Every line below must be reproduced exactly. Copy them all.
# # # # #
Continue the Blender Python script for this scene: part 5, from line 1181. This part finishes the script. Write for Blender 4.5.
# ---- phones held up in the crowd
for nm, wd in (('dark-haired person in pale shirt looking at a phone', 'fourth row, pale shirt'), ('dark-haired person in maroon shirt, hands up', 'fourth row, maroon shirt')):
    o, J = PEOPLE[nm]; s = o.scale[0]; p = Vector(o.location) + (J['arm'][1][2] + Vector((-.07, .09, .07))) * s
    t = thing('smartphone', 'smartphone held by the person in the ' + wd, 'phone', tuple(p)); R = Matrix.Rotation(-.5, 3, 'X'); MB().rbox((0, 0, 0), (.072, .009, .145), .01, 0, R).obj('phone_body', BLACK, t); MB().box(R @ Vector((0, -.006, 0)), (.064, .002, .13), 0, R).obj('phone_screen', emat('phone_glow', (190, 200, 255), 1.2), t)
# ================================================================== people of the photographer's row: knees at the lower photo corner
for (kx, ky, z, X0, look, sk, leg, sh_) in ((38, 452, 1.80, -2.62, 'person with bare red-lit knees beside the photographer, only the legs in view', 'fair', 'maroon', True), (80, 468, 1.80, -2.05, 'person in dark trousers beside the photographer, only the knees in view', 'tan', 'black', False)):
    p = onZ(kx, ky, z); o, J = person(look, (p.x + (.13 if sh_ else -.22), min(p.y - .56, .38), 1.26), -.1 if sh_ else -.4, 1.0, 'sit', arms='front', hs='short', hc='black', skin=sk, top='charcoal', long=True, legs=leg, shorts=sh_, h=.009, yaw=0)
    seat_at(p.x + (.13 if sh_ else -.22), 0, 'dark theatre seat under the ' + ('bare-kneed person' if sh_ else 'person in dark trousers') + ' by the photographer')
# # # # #
=== Answer for the task ===
Continue the Blender Python script for this scene: part 5, from line 1181. This part finishes the script. Write for Blender 4.5.
# ---- phones held up in the crowd
for nm, wd in (('dark-haired person in pale shirt looking at a phone', 'fourth row, pale shirt'), ('dark-haired person in maroon shirt, hands up', 'fourth row, maroon shirt')):
    o, J = PEOPLE[nm]; s = o.scale[0]; p = Vector(o.location) + (J['arm'][1][2] + Vector((-.07, .09, .07))) * s
    t = thing('smartphone', 'smartphone held by the person in the ' + wd, 'phone', tuple(p)); R = Matrix.Rotation(-.5, 3, 'X'); MB().rbox((0, 0, 0), (.072, .009, .145), .01, 0, R).obj('phone_body', BLACK, t); MB().box(R @ Vector((0, -.006, 0)), (.064, .002, .13), 0, R).obj('phone_screen', emat('phone_glow', (190, 200, 255), 1.2), t)
# ================================================================== people of the photographer's row: knees at the lower photo corner
for (kx, ky, z, X0, look, sk, leg, sh_) in ((38, 452, 1.80, -2.62, 'person with bare red-lit knees beside the photographer, only the legs in view', 'fair', 'maroon', True), (80, 468, 1.80, -2.05, 'person in dark trousers beside the photographer, only the knees in view', 'tan', 'black', False)):
    p = onZ(kx, ky, z); o, J = person(look, (p.x + (.13 if sh_ else -.22), min(p.y - .56, .38), 1.26), -.1 if sh_ else -.4, 1.0, 'sit', arms='front', hs='short', hc='black', skin=sk, top='charcoal', long=True, legs=leg, shorts=sh_, h=.009, yaw=0)
    seat_at(p.x + (.13 if sh_ else -.22), 0, 'dark theatre seat under the ' + ('bare-kneed person' if sh_ else 'person in dark trousers') + ' by the photographer')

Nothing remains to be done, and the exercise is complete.